Birden gözümün önüne filmlerdeki takip sahneleri geldi. Hani takip edilen adam bir şeyden şüphelenip, geri dönüp bakar ya... Casus da şüphe çekmemek için hemen yakınlardaki bir vitrine göz gezdiriyormuş gibi yapar. Sanırım böyle bir sahneyi en son Münih’te gördüm. Demek Mossad ajanları Filistin Kurtuluş Örgütü’nün peşindeyken epey alışveriş yapmış.

En çok Karadenizlilerin burnu akıyormuş



İpek Kağıt, 18 ilde 2020 kişi ile bir araştırma yaptırmış. Amaç kağıt mendil tüketme alışkanlıklarını tespit etmek. Halkımız kağıt mendili nereden alıyor, alınca nerede kullanıyor, nasıl taşıyor diye bakmışlar.

Sonuçlara göre ya daha az nezle oluyoruz, ya da millet burnunu ceketin veya gömleğin yenine silmeye başladı. Çünkü 2003 yılında kağıt mendil kullanma oranı yüzde 30.1 iken, 2005’te 28.5’e düşmüş. Bir uzak ihtimal daha var; nostalji rüzgarının etkisiyle yeniden bez mendil kullanıyor olabilirler.

Kadınların yüzde 40’ı, erkeklerin ise yüzde 19’u yanında her zaman kağıt mendil bulundurduğunu söylüyor. Şimdi bunu nasıl yorumlamak lazım? a. Kadınlar soğukalgınlığına daha sık yakalanmaktadır. b. Çanta taşıma alışkanlığı bulunmayan erkekler gömlek veya pantolonun arka cebinde nüfus cüzdanı, para, tarak, bir adet tükenmez kalem ve sigara paketinden yer kalmadığı için mendil taşıyamamaktadır. c. Erkekler akan burunlarını pek umursamamaktadır.

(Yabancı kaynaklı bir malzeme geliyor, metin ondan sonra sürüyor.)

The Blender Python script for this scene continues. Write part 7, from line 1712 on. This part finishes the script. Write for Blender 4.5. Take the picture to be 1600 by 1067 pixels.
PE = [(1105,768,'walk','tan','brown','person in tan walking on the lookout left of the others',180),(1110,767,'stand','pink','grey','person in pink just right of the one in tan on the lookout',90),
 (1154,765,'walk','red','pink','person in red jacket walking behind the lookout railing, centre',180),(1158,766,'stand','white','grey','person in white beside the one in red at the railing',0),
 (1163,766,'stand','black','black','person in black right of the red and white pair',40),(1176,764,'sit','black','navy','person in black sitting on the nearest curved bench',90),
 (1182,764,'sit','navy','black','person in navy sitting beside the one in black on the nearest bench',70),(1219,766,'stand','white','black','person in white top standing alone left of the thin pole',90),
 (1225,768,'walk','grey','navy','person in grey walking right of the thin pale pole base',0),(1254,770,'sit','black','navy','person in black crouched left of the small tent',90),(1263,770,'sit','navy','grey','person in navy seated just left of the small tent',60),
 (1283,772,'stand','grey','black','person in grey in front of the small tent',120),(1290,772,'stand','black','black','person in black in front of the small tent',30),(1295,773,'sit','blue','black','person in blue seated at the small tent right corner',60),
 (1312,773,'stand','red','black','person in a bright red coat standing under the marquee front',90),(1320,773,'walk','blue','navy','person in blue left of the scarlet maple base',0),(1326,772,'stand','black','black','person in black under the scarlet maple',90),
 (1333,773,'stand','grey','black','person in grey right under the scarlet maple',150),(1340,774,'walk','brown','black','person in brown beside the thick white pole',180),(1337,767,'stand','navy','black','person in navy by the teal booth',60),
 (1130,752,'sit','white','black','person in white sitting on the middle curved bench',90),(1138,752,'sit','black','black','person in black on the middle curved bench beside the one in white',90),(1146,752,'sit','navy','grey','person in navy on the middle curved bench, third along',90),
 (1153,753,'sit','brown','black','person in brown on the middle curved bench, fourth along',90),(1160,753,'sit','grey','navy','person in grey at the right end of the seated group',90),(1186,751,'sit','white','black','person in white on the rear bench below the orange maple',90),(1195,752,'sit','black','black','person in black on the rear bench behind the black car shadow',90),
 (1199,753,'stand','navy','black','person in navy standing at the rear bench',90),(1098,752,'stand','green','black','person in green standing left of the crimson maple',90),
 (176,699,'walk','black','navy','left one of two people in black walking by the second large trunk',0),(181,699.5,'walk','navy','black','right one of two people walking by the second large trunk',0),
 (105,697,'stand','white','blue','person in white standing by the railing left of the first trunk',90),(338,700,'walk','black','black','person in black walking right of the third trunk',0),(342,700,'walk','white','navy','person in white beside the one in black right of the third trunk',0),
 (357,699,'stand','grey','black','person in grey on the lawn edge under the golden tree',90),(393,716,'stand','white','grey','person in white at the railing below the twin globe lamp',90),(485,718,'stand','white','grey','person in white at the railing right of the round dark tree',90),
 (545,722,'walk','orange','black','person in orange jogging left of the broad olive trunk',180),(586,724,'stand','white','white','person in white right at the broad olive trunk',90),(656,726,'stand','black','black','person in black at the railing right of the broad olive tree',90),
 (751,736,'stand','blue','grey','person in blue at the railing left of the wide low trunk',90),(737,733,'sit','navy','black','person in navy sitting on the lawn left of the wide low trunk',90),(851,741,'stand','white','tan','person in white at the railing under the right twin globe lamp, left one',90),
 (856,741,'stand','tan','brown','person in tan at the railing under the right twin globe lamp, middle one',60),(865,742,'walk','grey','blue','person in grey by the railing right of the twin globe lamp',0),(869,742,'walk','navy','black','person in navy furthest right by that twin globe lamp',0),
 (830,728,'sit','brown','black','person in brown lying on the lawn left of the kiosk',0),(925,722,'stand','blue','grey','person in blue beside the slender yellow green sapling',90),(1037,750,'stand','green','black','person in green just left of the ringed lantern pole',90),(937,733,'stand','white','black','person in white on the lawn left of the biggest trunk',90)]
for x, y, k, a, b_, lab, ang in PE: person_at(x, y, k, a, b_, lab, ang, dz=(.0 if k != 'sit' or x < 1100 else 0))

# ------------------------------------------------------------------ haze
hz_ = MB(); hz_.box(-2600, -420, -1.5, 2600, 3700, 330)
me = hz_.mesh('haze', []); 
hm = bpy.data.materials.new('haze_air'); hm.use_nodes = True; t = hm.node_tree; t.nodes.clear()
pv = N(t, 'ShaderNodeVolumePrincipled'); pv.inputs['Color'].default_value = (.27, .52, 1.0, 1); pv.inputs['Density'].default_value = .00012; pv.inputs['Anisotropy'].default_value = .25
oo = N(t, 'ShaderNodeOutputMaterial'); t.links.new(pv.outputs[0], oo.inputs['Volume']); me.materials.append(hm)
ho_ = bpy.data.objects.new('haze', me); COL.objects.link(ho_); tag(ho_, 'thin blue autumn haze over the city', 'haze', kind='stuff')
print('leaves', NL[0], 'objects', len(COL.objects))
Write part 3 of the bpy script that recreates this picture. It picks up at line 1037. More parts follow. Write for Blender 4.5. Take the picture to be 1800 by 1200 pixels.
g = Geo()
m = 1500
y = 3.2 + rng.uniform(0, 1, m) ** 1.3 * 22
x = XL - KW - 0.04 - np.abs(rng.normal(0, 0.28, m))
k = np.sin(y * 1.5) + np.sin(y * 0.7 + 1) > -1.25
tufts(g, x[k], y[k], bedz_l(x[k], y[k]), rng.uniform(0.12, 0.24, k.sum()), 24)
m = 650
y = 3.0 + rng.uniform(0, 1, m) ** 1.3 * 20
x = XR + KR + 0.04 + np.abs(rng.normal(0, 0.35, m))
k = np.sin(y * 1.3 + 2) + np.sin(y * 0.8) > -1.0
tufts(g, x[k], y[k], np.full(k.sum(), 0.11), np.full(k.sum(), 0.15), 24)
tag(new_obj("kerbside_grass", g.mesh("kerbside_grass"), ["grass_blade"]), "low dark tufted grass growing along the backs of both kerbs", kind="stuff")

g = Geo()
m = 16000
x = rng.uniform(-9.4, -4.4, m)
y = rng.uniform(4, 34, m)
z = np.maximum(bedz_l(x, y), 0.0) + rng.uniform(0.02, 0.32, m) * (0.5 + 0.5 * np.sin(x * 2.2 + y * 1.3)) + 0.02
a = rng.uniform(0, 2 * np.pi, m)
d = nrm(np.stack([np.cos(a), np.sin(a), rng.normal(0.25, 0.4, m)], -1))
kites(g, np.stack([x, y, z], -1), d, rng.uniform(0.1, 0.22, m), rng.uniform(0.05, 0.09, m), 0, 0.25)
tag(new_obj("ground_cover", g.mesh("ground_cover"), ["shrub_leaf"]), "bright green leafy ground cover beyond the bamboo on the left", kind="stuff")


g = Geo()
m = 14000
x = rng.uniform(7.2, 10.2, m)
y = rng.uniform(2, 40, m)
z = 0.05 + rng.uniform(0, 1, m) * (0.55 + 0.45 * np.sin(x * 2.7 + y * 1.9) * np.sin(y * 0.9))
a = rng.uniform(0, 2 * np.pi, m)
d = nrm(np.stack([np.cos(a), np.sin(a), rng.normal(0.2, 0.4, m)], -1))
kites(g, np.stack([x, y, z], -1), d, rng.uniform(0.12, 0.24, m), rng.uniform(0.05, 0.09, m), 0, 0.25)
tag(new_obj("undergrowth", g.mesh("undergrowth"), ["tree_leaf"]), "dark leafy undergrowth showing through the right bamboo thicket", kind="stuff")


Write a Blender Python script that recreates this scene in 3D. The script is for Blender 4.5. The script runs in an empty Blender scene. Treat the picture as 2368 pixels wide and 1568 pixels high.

Yine 2003’te bir kişi bir paket mendille 15 gün idare ediyormuş. Bu süre 2005’te 20 güne çıkmış. Şimdi bir paketin içinde 10 tane mendil var. Sanıyorum yumuşak ve emici olsun diye 4 katlı yapılan mendilleri katlarına ayırarak kullanıyorlar. Yoksa zor 20 gün kullanmak.

Kağıt mendil alışverişi benim için ihtiyacın yanısıra hayır işleme vesilesi aynı zamanda. Sokakta gördüğüm çocuklardan (biliyorum, alarak çocukları sokakta çalışmaya teşvik ediyorum ama dayanamıyorum) ve bir de Beyoğlu Odakule’nin köşesindeki zihinsel engelli genç adamdan her gördüğümde mendil alırım. Şimdiye kadar bakkaldan veya marketten almışlığım yoktur. Fakat araştırmanın sonuçlarına göre halkın sadece yüzde 7’si sokaktan mendil alıyor. Bu konuda lider olan Ankara. Sokak satıcılarından en çok onlar mendil alıyormuş.

Mendil tüketimi burun ebadıyla doğru orantılı galiba. Türkiye’de en fazla mendil Karadeniz bölgesinde tüketiliyormuş çünkü. Oran yüzde 58. Ardından yüzde 55 ile İç Anadolu bölgesi geliyor. İstanbul, Ankara ve İzmir’in ortalaması ise yüzde 54.